フランクの死後、スカーレットはレットと3度目の結婚をし、フランクの雑貨店のオーナーとなり、店の切り盛りはアシュレ(沙央 くらま) が行っていた。アシュレは、礼節を重んじ、教養ある青年だが、稼ぐための技能を持たず、スカーレットがもってくる仕事を頼みにしている。アシュレはスカーレットに庇護されている自覚もあり、後ろめたさもある。でも他に方法がないという、やるせなさを感じた。轟バトラーは、そんなスカーレットを肯定し、支えようするが、沙央アシュレ は「過去に逃げてしまいたい」、「あの頃はみんな輝いていた」と現実から逃避しようとする。沙央アシュレは、そんなアシュレだった。
アシュレの妻であるメラニー(愛希 れいか)は、大事な物を守るためには敢然と立ち向かう腹の据わっている女性だった。

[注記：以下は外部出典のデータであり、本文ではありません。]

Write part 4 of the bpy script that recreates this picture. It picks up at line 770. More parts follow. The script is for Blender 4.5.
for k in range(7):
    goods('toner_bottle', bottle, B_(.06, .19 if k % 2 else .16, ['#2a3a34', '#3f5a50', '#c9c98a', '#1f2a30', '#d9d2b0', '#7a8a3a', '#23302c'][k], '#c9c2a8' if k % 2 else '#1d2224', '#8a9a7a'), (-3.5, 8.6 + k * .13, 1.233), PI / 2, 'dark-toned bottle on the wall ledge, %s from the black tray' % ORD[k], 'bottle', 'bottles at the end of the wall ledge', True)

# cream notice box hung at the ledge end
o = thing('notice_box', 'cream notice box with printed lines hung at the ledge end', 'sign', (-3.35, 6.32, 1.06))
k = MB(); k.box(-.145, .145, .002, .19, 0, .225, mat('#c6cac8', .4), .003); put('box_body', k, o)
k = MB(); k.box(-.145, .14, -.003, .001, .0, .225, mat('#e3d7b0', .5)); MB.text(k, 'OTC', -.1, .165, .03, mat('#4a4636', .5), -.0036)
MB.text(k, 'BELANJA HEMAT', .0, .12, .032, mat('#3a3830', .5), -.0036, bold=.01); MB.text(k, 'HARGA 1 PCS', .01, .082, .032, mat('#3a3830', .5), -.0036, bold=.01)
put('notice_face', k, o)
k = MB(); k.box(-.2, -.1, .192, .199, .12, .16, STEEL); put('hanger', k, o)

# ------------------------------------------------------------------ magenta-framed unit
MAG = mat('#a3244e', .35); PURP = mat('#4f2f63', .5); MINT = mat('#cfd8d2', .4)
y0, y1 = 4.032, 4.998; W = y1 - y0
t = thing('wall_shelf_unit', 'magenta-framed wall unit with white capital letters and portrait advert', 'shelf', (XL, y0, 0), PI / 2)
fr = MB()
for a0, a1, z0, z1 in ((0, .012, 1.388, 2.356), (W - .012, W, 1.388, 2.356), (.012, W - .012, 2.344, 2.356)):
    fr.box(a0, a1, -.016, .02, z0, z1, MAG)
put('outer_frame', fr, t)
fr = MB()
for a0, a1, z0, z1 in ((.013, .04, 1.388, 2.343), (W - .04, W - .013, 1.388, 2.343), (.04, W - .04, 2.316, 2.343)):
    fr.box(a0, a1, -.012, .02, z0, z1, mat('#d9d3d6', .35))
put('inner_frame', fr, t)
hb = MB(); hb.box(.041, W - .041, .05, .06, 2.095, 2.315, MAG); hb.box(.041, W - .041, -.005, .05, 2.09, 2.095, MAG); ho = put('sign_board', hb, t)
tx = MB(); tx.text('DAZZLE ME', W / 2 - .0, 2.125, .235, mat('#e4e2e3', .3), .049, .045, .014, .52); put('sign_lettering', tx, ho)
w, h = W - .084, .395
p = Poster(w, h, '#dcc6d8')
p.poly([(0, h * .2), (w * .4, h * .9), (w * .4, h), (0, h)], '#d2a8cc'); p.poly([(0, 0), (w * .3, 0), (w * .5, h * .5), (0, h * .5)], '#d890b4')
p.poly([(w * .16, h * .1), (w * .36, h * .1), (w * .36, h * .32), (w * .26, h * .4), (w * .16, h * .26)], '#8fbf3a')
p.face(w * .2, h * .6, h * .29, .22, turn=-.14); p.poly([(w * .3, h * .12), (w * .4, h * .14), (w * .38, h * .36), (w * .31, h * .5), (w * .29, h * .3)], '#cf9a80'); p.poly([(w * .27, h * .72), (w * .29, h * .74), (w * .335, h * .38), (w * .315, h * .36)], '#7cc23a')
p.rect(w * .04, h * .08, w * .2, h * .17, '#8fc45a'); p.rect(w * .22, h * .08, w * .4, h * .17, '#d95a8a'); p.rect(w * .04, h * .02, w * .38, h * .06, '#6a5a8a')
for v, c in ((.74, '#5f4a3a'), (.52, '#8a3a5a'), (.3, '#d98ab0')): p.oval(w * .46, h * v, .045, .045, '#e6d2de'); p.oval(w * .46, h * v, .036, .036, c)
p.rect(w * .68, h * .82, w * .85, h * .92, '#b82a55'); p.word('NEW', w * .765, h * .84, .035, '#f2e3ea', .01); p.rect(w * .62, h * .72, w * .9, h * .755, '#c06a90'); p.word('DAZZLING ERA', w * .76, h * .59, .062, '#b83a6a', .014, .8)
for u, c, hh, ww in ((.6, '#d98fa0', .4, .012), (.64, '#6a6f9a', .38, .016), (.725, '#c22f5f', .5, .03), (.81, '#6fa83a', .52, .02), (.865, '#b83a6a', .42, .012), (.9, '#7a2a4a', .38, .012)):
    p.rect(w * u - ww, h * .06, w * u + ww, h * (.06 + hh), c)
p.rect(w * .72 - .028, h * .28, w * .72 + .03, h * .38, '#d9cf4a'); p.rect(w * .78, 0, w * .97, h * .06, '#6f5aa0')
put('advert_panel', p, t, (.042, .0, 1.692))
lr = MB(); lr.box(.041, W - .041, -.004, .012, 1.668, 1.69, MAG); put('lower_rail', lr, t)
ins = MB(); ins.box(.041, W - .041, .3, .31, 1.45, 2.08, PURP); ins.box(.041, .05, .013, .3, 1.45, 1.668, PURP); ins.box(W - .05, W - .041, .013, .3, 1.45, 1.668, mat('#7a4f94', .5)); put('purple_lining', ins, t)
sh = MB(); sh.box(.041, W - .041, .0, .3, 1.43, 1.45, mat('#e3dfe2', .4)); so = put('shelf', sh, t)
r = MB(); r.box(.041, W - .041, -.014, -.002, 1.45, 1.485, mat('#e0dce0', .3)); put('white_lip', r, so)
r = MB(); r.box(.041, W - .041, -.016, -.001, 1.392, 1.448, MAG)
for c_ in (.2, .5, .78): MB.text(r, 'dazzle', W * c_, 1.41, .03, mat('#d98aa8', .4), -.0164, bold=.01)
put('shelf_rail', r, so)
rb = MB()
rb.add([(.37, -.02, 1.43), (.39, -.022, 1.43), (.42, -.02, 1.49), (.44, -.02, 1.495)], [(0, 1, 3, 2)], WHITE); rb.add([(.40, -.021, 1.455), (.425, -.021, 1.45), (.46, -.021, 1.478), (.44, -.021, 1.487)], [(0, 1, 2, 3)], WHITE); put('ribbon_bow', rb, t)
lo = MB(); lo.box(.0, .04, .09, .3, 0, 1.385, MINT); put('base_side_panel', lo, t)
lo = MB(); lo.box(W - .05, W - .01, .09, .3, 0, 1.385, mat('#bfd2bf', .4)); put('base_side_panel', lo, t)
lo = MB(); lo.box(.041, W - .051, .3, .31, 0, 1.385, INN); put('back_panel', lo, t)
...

水色のドレスに加えて、病弱さを表すためか赤み控えめの青白いメイクだったが、北軍の隊長(飛鳥 裕)に詰め寄られても、びくともしないメラニーは格好良かった。「戦争は春の日のおこった」のソロも短いけれど、愛する者達が死地に赴いてしまったという悲しみが伝わってきた。メラニー(愛希)がアシュレ(沙央 )の精神的な支柱だったというのも良くわかる。フィナーレで二人が寄り添うのもナイスな演出だった。
娼館赤いランプの館の女主人ベル・ワットリングを演じる光月るうは、気の強さの中に、媚態と卑屈さを忍ばせていた。その出し方のバランスが巧い。観客が不快にならない程度の忍ばせ方で、気丈なベルも蔑まれていることは気にしているんだなと感じた。売春は最古の職業のうちのひとつだから、ベルも立派な職業婦人ではあるのだが、内心はいろいろあるよね、きっと。
星条 海斗のミード博士は、壮年の働き盛りのお医者さん。アツい。星条 海斗のアツさはいつも素敵なのだが、ちょびっとツェータ男爵を引きずっていたね。しかし「アトランタ♪アトラーンタ♪らんらんららららら♪♪」とステップを踏むミード博士と、「戦争というやつは」と嘆くミード博士は、「良いもの見た!」と思った。
スカーレットⅡの凪七 瑠海は、まんま「スカーレット・オハラ」だった。本物のスカーレット(龍真咲)は3度の結婚で社会を知り、様々な知恵と経験を身につけるのに対して、スカーレットⅡは、自信満々に見えて臆病な少女のまま成長していなかった。スカーレット(龍真咲)が自分自身の生き方を認めたときに、スカーレットⅡは、スカーレットに溶け込んでしまい、「私が、私になれた!」のだった。
以下は独り言です。
レット・バトラーがスカーレットを置いて1人で家を出てしまったのは、結局年齢差なのかなぁ。28歳のスカーレットに愛されているという自信が持てないレット・バトラー45歳。あの時代(1860年代)って平均余命50歳前後だから、ね。(´-ω-`) 「君は子どもなんだよ」が、なんというか哀愁を誘う。
フィナーレで轟バトラーと龍スカーレットが二人で歌う題名のない新曲「D」は、昭和歌謡「別れても好きな人」【→Youtube】のノリでしたね。